_Information shown:_
┌──
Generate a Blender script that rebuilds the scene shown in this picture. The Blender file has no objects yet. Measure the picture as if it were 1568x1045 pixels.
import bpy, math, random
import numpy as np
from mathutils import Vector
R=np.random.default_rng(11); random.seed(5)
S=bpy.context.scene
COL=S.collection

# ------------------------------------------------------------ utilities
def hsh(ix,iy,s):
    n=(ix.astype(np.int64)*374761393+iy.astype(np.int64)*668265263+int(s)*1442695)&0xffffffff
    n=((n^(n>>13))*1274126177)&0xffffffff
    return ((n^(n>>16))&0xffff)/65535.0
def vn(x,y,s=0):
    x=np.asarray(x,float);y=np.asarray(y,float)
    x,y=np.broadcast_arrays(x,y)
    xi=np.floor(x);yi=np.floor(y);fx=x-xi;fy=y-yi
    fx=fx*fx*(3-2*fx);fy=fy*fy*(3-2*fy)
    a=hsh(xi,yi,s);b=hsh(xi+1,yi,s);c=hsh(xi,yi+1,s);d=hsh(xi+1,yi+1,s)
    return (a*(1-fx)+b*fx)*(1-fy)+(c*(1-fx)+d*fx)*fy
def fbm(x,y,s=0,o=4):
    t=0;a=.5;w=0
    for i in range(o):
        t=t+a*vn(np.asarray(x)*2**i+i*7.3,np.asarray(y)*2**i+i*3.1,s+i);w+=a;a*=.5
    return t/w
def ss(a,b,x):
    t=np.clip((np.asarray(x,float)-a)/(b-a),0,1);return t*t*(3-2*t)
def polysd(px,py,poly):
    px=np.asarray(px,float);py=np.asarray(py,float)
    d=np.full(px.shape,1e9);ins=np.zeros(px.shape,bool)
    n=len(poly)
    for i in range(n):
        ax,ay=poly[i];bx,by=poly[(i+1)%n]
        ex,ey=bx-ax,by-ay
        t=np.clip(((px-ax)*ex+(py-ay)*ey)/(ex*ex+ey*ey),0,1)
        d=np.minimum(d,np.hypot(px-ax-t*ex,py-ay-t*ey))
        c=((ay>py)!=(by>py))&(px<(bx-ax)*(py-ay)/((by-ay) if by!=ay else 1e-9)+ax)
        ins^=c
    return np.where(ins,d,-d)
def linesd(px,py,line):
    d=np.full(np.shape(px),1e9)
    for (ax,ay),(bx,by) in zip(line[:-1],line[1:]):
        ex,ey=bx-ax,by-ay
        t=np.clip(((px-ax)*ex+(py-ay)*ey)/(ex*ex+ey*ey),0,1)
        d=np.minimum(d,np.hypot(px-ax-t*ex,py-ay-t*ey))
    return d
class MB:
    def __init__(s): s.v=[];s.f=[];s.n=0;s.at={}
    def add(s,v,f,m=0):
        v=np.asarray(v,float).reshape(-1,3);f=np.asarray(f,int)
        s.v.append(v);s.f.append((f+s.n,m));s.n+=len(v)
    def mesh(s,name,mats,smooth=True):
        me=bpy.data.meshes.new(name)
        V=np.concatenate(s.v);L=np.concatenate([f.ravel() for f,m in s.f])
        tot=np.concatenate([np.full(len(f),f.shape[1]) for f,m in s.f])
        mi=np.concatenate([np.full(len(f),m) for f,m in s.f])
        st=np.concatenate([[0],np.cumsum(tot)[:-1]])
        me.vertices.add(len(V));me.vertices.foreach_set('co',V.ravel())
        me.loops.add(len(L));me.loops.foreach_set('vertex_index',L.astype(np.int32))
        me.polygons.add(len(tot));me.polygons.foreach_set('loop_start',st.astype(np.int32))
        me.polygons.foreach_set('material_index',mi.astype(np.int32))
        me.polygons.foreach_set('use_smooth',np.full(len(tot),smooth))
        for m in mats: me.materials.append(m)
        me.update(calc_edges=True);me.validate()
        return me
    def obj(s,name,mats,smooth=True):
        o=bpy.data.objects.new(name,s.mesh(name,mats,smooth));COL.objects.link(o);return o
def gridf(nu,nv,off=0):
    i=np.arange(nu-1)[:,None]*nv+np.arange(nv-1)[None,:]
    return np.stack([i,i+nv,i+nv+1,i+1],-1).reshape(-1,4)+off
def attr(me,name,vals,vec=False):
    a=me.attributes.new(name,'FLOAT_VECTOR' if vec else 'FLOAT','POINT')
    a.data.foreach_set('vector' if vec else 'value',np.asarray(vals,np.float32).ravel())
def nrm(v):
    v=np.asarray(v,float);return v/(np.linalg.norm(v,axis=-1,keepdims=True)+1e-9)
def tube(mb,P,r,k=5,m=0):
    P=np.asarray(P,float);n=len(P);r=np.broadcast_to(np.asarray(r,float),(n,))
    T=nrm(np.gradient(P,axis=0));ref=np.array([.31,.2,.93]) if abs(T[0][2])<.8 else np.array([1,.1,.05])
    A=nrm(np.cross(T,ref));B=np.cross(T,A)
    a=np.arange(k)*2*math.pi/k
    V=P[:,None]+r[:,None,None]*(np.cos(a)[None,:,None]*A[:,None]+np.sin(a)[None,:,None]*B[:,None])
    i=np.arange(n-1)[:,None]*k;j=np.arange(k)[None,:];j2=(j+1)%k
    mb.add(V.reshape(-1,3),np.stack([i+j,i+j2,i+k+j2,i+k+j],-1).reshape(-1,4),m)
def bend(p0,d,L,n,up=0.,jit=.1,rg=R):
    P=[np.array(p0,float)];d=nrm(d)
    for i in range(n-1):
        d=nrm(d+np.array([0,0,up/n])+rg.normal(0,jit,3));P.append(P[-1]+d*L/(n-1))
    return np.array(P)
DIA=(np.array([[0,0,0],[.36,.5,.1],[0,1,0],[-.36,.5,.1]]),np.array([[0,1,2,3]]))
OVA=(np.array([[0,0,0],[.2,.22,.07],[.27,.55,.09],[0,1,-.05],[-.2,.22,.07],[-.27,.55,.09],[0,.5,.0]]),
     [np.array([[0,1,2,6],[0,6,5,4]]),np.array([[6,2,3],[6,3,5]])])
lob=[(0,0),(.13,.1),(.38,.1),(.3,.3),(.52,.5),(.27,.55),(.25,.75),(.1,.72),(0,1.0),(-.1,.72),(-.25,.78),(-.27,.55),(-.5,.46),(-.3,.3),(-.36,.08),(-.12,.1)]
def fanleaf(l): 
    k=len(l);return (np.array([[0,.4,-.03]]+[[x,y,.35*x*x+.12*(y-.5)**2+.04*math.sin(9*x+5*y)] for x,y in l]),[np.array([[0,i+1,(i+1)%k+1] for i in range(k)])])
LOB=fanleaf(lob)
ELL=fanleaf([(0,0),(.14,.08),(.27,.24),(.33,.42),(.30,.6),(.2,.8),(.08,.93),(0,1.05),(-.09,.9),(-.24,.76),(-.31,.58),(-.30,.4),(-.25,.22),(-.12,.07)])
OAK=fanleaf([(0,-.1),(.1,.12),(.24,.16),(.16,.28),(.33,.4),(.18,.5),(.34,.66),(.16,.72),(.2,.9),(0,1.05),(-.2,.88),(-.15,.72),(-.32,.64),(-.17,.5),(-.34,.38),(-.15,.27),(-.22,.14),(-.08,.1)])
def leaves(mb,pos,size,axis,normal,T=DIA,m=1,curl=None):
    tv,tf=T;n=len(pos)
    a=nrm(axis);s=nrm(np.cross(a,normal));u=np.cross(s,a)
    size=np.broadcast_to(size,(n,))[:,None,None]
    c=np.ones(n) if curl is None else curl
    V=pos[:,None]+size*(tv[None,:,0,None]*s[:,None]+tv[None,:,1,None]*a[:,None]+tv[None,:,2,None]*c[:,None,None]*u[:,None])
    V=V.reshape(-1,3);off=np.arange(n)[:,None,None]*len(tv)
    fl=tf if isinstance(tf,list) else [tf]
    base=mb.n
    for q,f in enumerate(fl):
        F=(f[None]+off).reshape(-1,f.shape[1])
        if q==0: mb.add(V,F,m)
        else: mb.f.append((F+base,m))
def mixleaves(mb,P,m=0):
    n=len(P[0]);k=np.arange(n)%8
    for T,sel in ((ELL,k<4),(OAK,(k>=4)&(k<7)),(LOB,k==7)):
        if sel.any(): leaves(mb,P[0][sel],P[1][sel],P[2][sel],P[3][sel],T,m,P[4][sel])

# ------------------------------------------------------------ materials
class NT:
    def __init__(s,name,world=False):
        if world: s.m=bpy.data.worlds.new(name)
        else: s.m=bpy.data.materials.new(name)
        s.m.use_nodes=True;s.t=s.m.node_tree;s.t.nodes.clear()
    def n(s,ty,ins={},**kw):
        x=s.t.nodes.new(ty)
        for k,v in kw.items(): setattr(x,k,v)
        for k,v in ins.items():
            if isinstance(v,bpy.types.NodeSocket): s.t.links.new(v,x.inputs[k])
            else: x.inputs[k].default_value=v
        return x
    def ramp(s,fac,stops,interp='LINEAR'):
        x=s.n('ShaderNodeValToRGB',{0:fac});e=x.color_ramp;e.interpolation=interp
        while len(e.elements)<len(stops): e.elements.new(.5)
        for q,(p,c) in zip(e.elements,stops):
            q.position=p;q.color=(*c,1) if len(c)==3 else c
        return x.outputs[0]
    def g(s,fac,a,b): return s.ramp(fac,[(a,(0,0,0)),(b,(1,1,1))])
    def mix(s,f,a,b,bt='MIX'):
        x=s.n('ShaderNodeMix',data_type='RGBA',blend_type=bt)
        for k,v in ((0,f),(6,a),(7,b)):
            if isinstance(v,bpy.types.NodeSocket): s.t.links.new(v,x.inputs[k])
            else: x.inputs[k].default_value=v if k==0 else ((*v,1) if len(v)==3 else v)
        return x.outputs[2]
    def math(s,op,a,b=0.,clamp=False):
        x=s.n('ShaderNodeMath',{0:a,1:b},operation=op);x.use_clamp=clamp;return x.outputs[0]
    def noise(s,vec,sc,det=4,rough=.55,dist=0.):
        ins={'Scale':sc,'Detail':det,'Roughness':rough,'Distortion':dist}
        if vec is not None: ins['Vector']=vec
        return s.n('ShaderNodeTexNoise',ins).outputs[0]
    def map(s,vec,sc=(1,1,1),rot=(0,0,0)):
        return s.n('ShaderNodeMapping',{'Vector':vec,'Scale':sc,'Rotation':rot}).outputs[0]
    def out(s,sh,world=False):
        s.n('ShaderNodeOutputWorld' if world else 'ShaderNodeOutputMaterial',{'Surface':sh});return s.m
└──
_Goal of the exercise:_
Print from the first line through the line that contains "COL=S.collection", please, including both, and leave out every line outside that stretch.

_Response to this task:_
Generate a Blender script that rebuilds the scene shown in this picture. The Blender file has no objects yet. Measure the picture as if it were 1568x1045 pixels.
import bpy, math, random
import numpy as np
from mathutils import Vector
R=np.random.default_rng(11); random.seed(5)
S=bpy.context.scene
COL=S.collection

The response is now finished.